On the Rise

Globally, eight of the world’s ten largest cities are near an ocean, as reported by the U.N. Atlas of the Oceans. In the United States, almost forty percent of the population lives in relatively high-population-density coastal areas, where sea levels play a major a role in flooding, erosion and storm hazards. According to chapter two of The National Academies Press, there are three main contributors to rising sea levels: Thermal expansion, melting of glaciers and polar ice caps and ice loss from Greenland and West Antarctica. Higher sea levels mean more frequent nuisance floods, which are floods that inconvenience civilized areas, overwhelming drain systems and eroding infrastructure. Nuisance flooding is predicted to be over 300 percent more frequent among coastal cities, compared to just 50 years ago.

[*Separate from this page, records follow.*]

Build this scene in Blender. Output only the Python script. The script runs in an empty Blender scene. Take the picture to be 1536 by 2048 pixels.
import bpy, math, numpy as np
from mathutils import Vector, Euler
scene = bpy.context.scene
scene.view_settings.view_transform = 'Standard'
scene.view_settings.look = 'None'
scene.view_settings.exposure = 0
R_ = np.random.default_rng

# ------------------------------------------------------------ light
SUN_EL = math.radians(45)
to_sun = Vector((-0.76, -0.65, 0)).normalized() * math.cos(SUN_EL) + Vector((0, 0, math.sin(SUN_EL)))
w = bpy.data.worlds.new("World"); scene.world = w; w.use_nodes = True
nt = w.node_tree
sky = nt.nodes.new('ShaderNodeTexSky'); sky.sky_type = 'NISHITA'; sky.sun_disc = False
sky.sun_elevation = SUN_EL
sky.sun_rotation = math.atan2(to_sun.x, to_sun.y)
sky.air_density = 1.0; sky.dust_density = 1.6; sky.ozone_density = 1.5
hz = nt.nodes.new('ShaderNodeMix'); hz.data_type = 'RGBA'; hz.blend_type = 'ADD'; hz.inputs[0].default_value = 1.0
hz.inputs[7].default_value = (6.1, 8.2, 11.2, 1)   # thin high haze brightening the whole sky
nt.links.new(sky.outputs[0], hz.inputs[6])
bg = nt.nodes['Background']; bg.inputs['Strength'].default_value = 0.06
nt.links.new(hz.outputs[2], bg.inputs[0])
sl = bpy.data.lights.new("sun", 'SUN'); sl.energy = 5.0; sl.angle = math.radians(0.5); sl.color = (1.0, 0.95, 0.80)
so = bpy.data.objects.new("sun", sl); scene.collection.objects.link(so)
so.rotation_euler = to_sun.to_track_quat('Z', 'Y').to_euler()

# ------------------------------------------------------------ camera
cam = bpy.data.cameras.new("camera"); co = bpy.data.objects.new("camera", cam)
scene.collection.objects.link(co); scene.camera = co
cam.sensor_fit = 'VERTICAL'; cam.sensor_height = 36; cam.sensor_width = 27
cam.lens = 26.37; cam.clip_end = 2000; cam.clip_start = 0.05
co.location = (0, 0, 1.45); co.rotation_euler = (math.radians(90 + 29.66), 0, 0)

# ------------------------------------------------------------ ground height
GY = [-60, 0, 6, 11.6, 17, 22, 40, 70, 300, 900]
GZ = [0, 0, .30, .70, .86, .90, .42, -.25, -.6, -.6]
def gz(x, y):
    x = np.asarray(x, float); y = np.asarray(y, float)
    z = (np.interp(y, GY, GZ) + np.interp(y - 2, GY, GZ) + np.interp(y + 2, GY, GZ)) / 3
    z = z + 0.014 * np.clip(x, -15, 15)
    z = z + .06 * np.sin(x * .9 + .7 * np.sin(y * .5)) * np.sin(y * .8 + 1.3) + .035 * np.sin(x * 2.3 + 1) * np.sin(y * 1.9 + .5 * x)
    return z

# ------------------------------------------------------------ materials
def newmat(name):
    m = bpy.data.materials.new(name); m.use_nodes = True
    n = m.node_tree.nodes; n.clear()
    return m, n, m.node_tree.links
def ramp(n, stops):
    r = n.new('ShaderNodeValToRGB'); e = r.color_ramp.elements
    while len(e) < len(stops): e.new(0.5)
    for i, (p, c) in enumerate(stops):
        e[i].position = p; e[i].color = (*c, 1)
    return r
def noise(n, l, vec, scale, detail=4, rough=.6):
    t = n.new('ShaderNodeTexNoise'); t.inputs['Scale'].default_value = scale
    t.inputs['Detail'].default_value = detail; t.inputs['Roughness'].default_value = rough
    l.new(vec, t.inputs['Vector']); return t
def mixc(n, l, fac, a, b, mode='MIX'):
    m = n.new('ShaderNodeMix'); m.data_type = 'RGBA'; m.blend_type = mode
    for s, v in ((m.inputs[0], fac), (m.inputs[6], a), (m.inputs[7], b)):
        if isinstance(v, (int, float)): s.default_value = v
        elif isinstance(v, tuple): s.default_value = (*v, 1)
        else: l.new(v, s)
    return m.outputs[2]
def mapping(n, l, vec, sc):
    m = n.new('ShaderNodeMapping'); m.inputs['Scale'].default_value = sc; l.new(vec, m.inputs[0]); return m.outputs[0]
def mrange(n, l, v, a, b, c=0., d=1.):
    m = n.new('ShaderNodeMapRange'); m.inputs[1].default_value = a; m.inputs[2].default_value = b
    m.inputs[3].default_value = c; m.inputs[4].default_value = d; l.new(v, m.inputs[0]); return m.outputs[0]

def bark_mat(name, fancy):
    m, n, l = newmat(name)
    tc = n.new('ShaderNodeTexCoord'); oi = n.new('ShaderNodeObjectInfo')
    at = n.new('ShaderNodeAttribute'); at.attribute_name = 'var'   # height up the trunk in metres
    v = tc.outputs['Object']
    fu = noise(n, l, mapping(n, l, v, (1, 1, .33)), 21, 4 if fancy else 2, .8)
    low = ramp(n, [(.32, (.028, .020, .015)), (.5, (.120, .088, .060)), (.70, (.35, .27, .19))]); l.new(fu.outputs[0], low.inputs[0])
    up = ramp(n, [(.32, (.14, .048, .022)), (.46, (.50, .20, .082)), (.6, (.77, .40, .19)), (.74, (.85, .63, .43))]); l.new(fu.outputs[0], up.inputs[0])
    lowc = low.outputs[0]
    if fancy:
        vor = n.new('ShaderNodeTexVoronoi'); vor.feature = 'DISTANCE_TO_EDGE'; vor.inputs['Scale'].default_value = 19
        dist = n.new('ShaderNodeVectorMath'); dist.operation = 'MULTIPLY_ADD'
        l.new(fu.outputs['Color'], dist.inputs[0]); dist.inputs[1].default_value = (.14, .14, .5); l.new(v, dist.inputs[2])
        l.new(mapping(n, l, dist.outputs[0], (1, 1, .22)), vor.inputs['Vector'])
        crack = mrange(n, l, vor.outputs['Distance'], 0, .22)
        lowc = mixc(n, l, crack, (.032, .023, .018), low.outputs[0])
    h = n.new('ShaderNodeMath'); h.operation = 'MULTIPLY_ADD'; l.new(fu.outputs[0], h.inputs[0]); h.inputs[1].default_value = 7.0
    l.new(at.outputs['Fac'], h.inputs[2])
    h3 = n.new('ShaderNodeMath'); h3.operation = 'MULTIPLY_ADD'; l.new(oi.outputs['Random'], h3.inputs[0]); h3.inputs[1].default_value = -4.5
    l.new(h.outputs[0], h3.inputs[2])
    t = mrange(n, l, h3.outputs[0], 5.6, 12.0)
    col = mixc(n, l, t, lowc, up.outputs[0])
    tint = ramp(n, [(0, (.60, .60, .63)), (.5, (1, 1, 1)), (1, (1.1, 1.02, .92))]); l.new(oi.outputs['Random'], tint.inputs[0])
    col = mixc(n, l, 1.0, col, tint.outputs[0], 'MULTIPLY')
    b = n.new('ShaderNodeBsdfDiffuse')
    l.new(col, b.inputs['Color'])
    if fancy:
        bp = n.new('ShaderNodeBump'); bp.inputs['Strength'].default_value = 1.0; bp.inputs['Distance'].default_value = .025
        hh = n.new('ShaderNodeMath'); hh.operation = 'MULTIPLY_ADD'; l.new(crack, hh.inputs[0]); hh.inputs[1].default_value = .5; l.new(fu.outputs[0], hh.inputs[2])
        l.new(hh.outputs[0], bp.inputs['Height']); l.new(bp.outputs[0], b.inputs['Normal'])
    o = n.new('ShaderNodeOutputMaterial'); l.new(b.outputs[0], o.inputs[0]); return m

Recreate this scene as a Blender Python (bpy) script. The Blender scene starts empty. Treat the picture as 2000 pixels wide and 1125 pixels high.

Average temperatures have risen about 1 degree celsius since the 1800s, last year being the hottest ever recorded, surpassing the mark set the year before, as stated by Climate Central. National Geographic scientists report worldwide sea levels have been increasing at a rate of about 0.14 inches per year since the early 1990s.

Even though many people are hopeful of combatting the rise of sea levels, there is not much that can be done momentarily to halt the process. As stated in a Climate Central Article, even if humans quickly stop polluting the atmosphere, potentially lowering temperature rise or at least keeping it stable around 2 degrees Celsius (3.8 degrees Fahrenheit), seas may still rise by an additional 9 to 24 inches within the next century.